理工系とかって大体、相対性理論とかを引くまでもなく、大体別の分野を学んで、こう持ってきて、パラダイムチェンジみたいなことが起きるわけですよね。だから僕らって、要は常に10年前にできなくて今できることが何だろうかと考えるんですよね。
自分がやっていることはそういうふうに、無いこと、もしそれが新しくないんだったら、多分それは30年前、40年前にやられているはずだから、これは新しいテーマだと考えていても、それはもうやられていることで、車輪の再発明なのかもしれない。
 だから、哲学と構成論の話でもそうですけども、多分、哲学の議論を哲学のやり口のままでやったら、それはもう誰かにやられていると思う。構成論的アプローチは少なくとも1980年代とか90年代に出てきたものだから、少なくともプラトンもヘーゲルもフッサールもやっていないはずだから、まあまあ、そことの差分はあるに違いないみたいになるわけです。僕はずっと理工系の畑にいたので、ある意味哲学的な問題と向き合うときでもそういうふうに思うんですが、比較的、どうもお話ししてるとそういうふうなタイプの発想の仕方をされる方が、あんまり哲学分野では、僕の付き合いの範囲だけかもしれないけど少ないなというふうなことを感じましたね。
【ーー】  やはり理系だと、発表でも論文でも、この論文の新しい点は何なのか、新しい貢献は何かということが、つねに問われますね。
【谷口】  そうそう、うん。
【ーー】  それがそこまで明確に求められないということはあるのかもしれません。もちろん、求められているはずなのですが。
【谷口】  何で求められないんですかね。
【ーー】  求められてないわけではないと思うのですが、理系の論文ほどそれを明示化することを求められないところはあります。

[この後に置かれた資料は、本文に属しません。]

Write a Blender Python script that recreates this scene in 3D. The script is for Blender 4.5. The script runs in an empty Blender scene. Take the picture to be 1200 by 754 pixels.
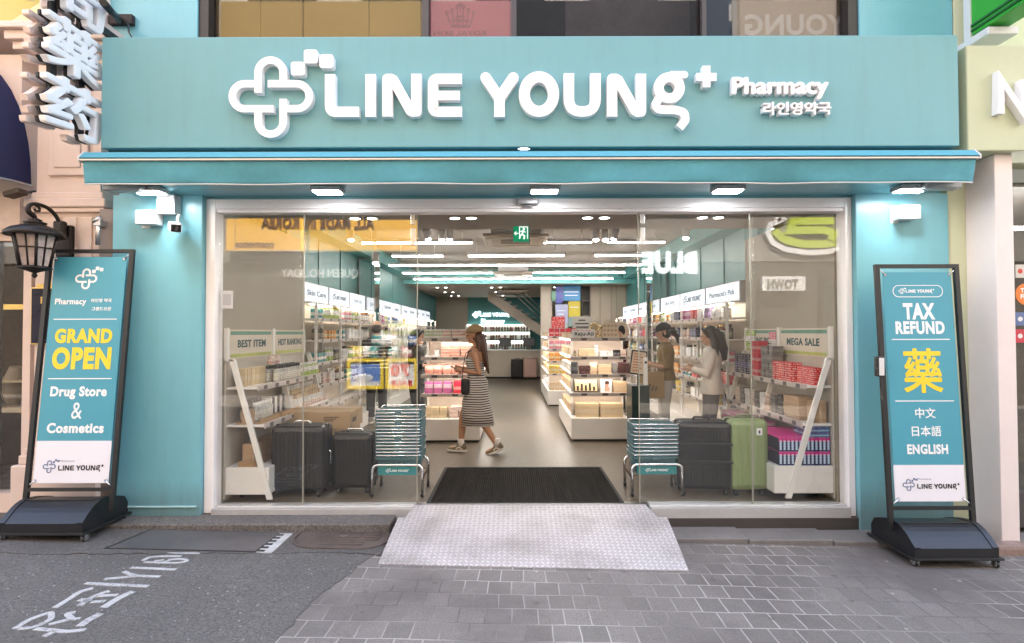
import bpy, bmesh, math, random
from mathutils import Vector, Matrix, noise as mnoise
random.seed(7)
S = bpy.context.scene
C = S.collection
PI = math.pi
R = math.radians

# ------------------------------------------------------------------ camera
CAM = Vector((0, 0, 1.54)); F = 640.0
_p = math.atan(13 / F); _r = 0.0026
_f = Vector((0, math.cos(_p), math.sin(_p))); _u = Vector((0, -math.sin(_p), math.cos(_p))); _x = Vector((1, 0, 0))
_x, _u = (_x * math.cos(_r) - _u * math.sin(_r)), (_u * math.cos(_r) + _x * math.sin(_r))
cam = bpy.data.cameras.new('camera'); camo = bpy.data.objects.new('camera', cam); C.objects.link(camo)
M3 = Matrix((_x, _u, -_f)).transposed().to_4x4(); M3.translation = CAM
camo.matrix_world = M3
cam.sensor_width = 36; cam.lens = 36 * F / 1200; cam.shift_x = -3 / 1200
cam.clip_start = 0.05; cam.clip_end = 2000
S.camera = camo

# ------------------------------------------------------------------ world, sun, exposure
SUN_EL, SUN_AZ = 55, 10            # the sun stands high behind the shop
w = bpy.data.worlds.new('World'); S.world = w; w.use_nodes = True
nt = w.node_tree
sky = nt.nodes.new('ShaderNodeTexSky'); sky.sky_type = 'NISHITA'; sky.sun_disc = False
sky.sun_elevation = R(SUN_EL); sky.sun_rotation = R(SUN_AZ); sky.air_density = 1.2; sky.dust_density = 2.0
nt.links.new(sky.outputs[0], nt.nodes['Background'].inputs[0])
nt.nodes['Background'].inputs[1].default_value = 0.15
sl = bpy.data.lights.new('sun', 'SUN'); sl.energy = 5.0; sl.angle = R(0.5); sl.color = (1, 0.91, 0.79)
so = bpy.data.objects.new('sun', sl); C.objects.link(so)
sd = Vector((math.sin(R(SUN_AZ)) * math.cos(R(SUN_EL)), math.cos(R(SUN_AZ)) * math.cos(R(SUN_EL)), math.sin(R(SUN_EL))))
so.rotation_euler = sd.to_track_quat('Z', 'Y').to_euler(); so.location = (0, 20, 40)
S.view_settings.view_transform = 'Standard'; S.view_settings.look = 'None'
S.view_settings.gamma = 1; S.view_settings.use_curve_mapping = False
S.view_settings.exposure = 2.9
cy = S.cycles
cy.use_denoising = True; cy.max_bounces = 8; cy.transparent_max_bounces = 24; cy.diffuse_bounces = 4; cy.glossy_bounces = 4
cy.caustics_reflective = False; cy.caustics_refractive = False; cy.sample_clamp_indirect = 6
cy.use_light_tree = True

# ------------------------------------------------------------------ helpers
def P(px, py, Y):
    """the point at depth Y seen at photo position px, py"""
    d = _x * ((px - 603) / F) + _u * ((377 - py) / F) + _f
    return CAM + d * (Y / d.y)
def gz(x): return -0.16 - 0.022 * x
def G(px, py, h=0.0):
    d = _x * ((px - 603) / F) + _u * ((377 - py) / F) + _f
    t = (-1.70 + h) / (d.z + 0.022 * d.x)
    return CAM + d * t

def mw(o):
    m = o.matrix_basis.copy()
    return mw(o.parent) @ m if o.parent else m
def tag(o, label=None, cat=None, group=None, kind=None):
    if label: o['label'] = label
    if cat: o['category'] = cat
    if group: o['group'] = group
    if kind: o['kind'] = kind
    return o
def thing(name, label, cat, loc=(0, 0, 0), rz=0, group=None):
    o = bpy.data.objects.new(name, None); C.objects.link(o); o.empty_display_size = 0.1
    o.location = loc; o.rotation_euler = (0, 0, rz)
    return tag(o, label, cat, group)
def link(name, me, parent=None):
    o = bpy.data.objects.new(name, me); C.objects.link(o); o.parent = parent
    return o
def dup(o, loc=None, rz=None, label=None, group=None, parent=None):
    c = o.copy(); C.objects.link(c)
    if parent is not None: c.parent = parent
    if loc is not None: c.location = loc
    if rz is not None: c.rotation_euler = (0, 0, rz)
    if label: c['label'] = label
    if group: c['group'] = group
    for ch in list(o.children): dup(ch, parent=c)
    return c

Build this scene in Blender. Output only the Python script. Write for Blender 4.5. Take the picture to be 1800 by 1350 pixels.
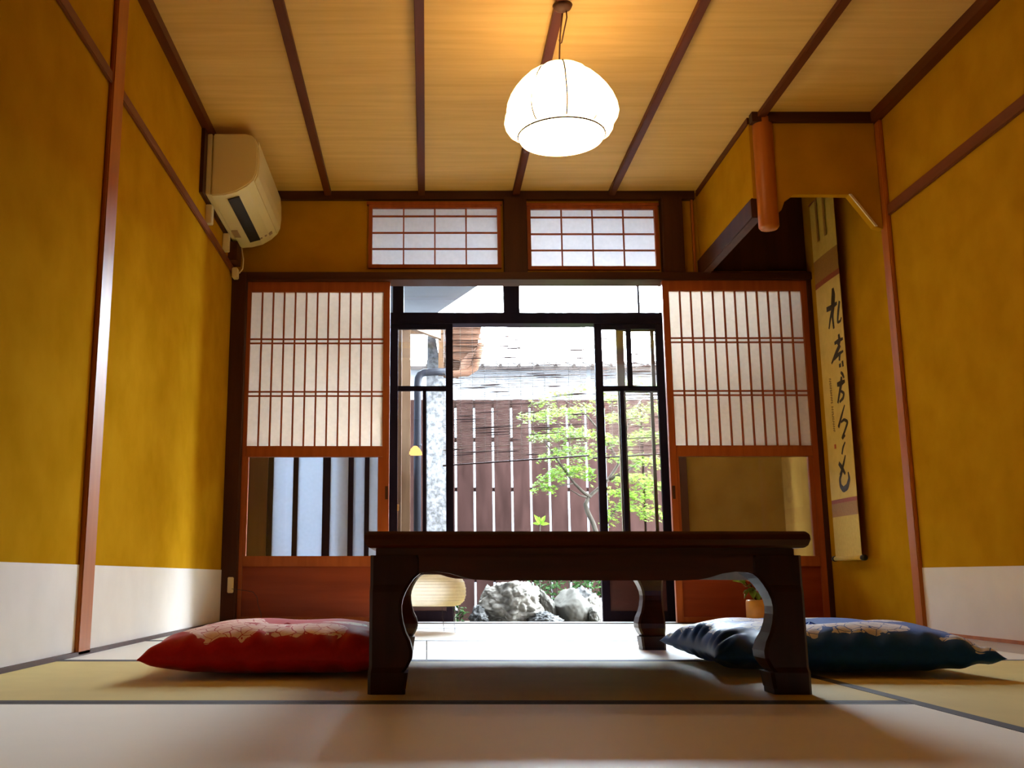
import bpy, bmesh, math, random
from mathutils import Vector, Matrix, noise

# ------------------------------------------------------------------ camera, light, exposure
for o in list(bpy.data.objects): bpy.data.objects.remove(o)
S = bpy.context.scene
COL = S.collection
R = math.radians

cd = bpy.data.cameras.new('camera'); cam = bpy.data.objects.new('camera', cd); COL.objects.link(cam)
cam.location = (0, 0, .22); cam.rotation_euler = (R(90 + 10.84), 0, 0)
cd.sensor_width = 36; cd.lens = 36 * 1773 / 1800; cd.shift_x = 150 / 1800; cd.clip_start = .02
S.camera = cam

wd = bpy.data.worlds.new('overcast_sky'); S.world = wd; wd.use_nodes = True
nt = wd.node_tree; nt.nodes.clear()
bg = nt.nodes.new('ShaderNodeBackground'); out = nt.nodes.new('ShaderNodeOutputWorld')
bg.inputs[0].default_value = (.74, .87, 1, 1); bg.inputs[1].default_value = 62.0
nt.links.new(bg.outputs[0], out.inputs[0])

S.view_settings.view_transform = 'Standard'; S.view_settings.look = 'None'
S.view_settings.exposure = 0.9; S.view_settings.gamma = 1; S.view_settings.use_curve_mapping = False
try:
    S.cycles.max_bounces = 12; S.cycles.transparent_max_bounces = 24; S.cycles.caustics_reflective = False
    S.cycles.diffuse_bounces = 8
except Exception: pass

LAMP_EMIT = 4.4

# overcast sky light arriving through the garden opening (a guide for the renderer, gives off no light itself)
pl = bpy.data.lights.new('sky_portal', 'AREA'); pl.shape = 'RECTANGLE'; pl.size = 2.0; pl.size_y = 2.3
try: pl.cycles.is_portal = True
except Exception: pass
po = bpy.data.objects.new('sky_portal', pl); COL.objects.link(po)
po.location = (.55, 6.05, 1.1); po.rotation_euler = (R(-90), 0, 0)

# ------------------------------------------------------------------ materials
def newmat(name):
    m = bpy.data.materials.new(name); m.use_nodes = True
    return m, m.node_tree, m.node_tree.nodes['Principled BSDF']

def N(t, kind, **kw):
    n = t.nodes.new(kind)
    for k, v in kw.items():
        if k in ('operation', 'blend_type', 'data_type', 'wave_type', 'bands_direction', 'feature', 'noise_dimensions', 'wave_profile'): setattr(n, k, v)
        else: n.inputs[k].default_value = v
    return n

def mat(name, c1, c2=None, rough=.6, scale=(4, 4, 4), nscale=1.0, detail=4, bump=0., metal=0., spec=.5, distortion=0., contrast=(.3, .7)):
    """noise mottled surface; scale stretches the grain"""
    m, t, b = newmat(name)
    b.inputs['Roughness'].default_value = rough; b.inputs['Metallic'].default_value = metal
    b.inputs['Specular IOR Level'].default_value = spec
    tc = t.nodes.new('ShaderNodeTexCoord'); mp = t.nodes.new('ShaderNodeMapping'); mp.inputs['Scale'].default_value = scale
    t.links.new(tc.outputs['Object'], mp.inputs[0])
    ns = N(t, 'ShaderNodeTexNoise', Scale=nscale, Detail=detail, Distortion=distortion)
    t.links.new(mp.outputs[0], ns.inputs['Vector'])
    cr = t.nodes.new('ShaderNodeValToRGB'); e = cr.color_ramp.elements
    e[0].position, e[1].position = contrast
    e[0].color = (*c1, 1); e[1].color = (*(c2 or c1), 1)
    t.links.new(ns.outputs['Fac'], cr.inputs[0]); t.links.new(cr.outputs[0], b.inputs['Base Color'])
    if bump:
        bp = N(t, 'ShaderNodeBump', Strength=bump, Distance=.003)
        t.links.new(ns.outputs['Fac'], bp.inputs['Height']); t.links.new(bp.outputs[0], b.inputs['Normal'])
    return m

M = {}
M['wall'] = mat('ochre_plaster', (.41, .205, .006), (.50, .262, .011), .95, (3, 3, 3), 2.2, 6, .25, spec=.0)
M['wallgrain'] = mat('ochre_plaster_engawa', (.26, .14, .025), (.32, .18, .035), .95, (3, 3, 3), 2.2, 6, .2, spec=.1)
M['dado'] = mat('dado_paper', (.74, .70, .66), (.80, .76, .72), .9, (6, 6, 6), 1, 3, 0, spec=.2)
M['ceil'] = mat('ceiling_cedar', (.63, .385, .10), (.75, .485, .155), .65, (.55, 9, 9), 3.2, 6, .12, distortion=.35)
M['dark'] = mat('dark_stained_wood', (.045, .014, .008), (.075, .024, .012), .45, (14, 14, 1.2), 1.5, 4, .1, spec=0.2)
M['darkh'] = mat('dark_stained_beam', (.045, .014, .008), (.075, .024, .012), .45, (1.2, 14, 14), 1.5, 4, .1, spec=0.2)
M['batten'] = mat('batten_wood', (.085, .018, .004), (.125, .030, .007), .5, (14, 1.2, 14), 1.5, 4, .1, spec=0.2)
M['post'] = mat('red_brown_post', (.36, .10, .012), (.48, .145, .020), .4, (16, 16, 1), 1.5, 4, .1, spec=0.3)
M['shoji'] = mat('shoji_wood', (.28, .058, .013), (.37, .088, .020), .45, (22, 22, 1.5), 1.5, 4, .05, spec=0.3)
M['panel'] = mat('shoji_lower_board', (.20, .026, .006), (.26, .040, .010), .45, (1.5, 10, 16), 1.5, 5, .05, spec=0.3)
M['nagl'] = mat('nageshi_wood', (.15, .04, .012), (.21, .06, .018), .45, (14, 1.2, 14), 1.5, 4, .05, spec=0.25)
M['door'] = mat('weathered_dark_frame', (.006, .004, .008), (.012, .007, .011), .45, (14, 14, 2), 1.5, 4, .1, spec=.03)
M['doorl'] = mat('pale_worn_frame', (.10, .075, .05), (.15, .115, .075), .5, (14, 14, 2), 1.5, 4, .1, spec=.03)
M['plinth'] = mat('dark_red_board', (.035, .008, .006), (.055, .013, .010), .4, (2, 10, 16), 1.5, 4, .1)
M['deck'] = mat('verandah_boards', (.40, .33, .26), (.52, .44, .36), .32, (1, 14, 14), 2, 5, .05)
M['border'] = mat('tatami_border', (.030, .026, .030), (.045, .038, .040), .7, (40, 40, 40), 1, 2)
M['tablewood'] = mat('rosewood_lacquer', (.040, .006, .003), (.095, .015, .007), .32, (1.5, 14, 14), 2, 5, .04, distortion=.5)
M['tableleg'] = mat('rosewood_lacquer_leg', (.024, .004, .003), (.050, .009, .005), .34, (14, 14, 2), 2, 5, .04, distortion=.5, spec=0.3)
M['acw'] = mat('aircon_plastic', (.70, .60, .34), (.74, .64, .38), .4, (2, 2, 2), 1, 1)
M['acd'] = mat('aircon_slot', (.006, .006, .007), (.010, .010, .012), .5)
M['acg'] = mat('aircon_mark', (.34, .24, .17), (.38, .26, .18), .5)
M['cream'] = mat('cream_plastic', (.72, .60, .34), (.76, .64, .38), .5)
M['black'] = mat('black_metal', (.008, .008, .008), (.014, .013, .013), .4)
M['cord'] = mat('brown_cord', (.07, .025, .012), (.10, .035, .018), .7, (60, 60, 60))
M['brass'] = mat('brass', (.52, .34, .12), (.60, .40, .16), .35, metal=.9)
M['steel'] = mat('worn_steel', (.55, .55, .52), (.6, .6, .56), .35, metal=.9)
M['rock'] = mat('pale_craggy_rock', (.050, .045, .038), (.125, .113, .096), .9, (9, 9, 9), 1.6, 12, 1.0, distortion=.6, contrast=(.32, .62), spec=.03)
M['rock2'] = mat('smooth_grey_rock', (.040, .037, .031), (.056, .052, .045), .85, (9, 9, 9), .8, 8, .6, spec=.03)
M['rock3'] = mat('mottled_dark_rock', (.016, .016, .016), (.060, .058, .055), .9, (14, 14, 14), 1.8, 10, 1.0, contrast=(.36, .6), spec=.03)
M['soil'] = mat('garden_soil', (.03, .025, .015), (.06, .055, .04), .95, (6, 6, 6), 2, 8, .8, spec=.03)
M['fence'] = mat('fence_cedar', (.0070, .0027, .0020), (.014, .0062, .0050), .75, (5, 5, 1.2), 3, 6, .3, distortion=.4, spec=.03)
M['bark'] = mat('maple_bark', (.022, .018, .014), (.045, .038, .03), .85, (20, 20, 6), 1.5, 6, .6, spec=.03)
M['leaf'] = mat('maple_leaf', (.05, .10, .008), (.10, .165, .02), .5, (3, 3, 3), 2.5, 2, spec=.03)
M['leaf2'] = mat('glossy_shrub_leaf', (.006, .020, .005), (.022, .050, .012), .35, (9, 9, 9), 2, 2, spec=.03)
M['leaf3'] = mat('camellia_leaf', (.10, .17, .02), (.17, .26, .035), .35, (20, 20, 20), 1, 2)
M['petal'] = mat('coral_petal', (.75, .20, .09), (.85, .32, .16), .6, (30, 30, 30))
M['vase'] = mat('amber_vase', (.50, .22, .04), (.62, .30, .06), .3, (12, 12, 12), 1.5, 3)
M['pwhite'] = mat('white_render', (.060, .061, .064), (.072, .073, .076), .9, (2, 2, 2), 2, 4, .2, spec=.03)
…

【谷口】  それは海外の論文誌に出すときでもそうなんですか。
【ーー】  理系の論文ほどフォーマットが明確化、定型化していないということもあるのかもしれません。
【谷口】  なるほどですね。
【ーー】  それはたしかに興味深いことですし、どう応答すべきなのかというのはつねに考えなきゃいけないことなんだと思います。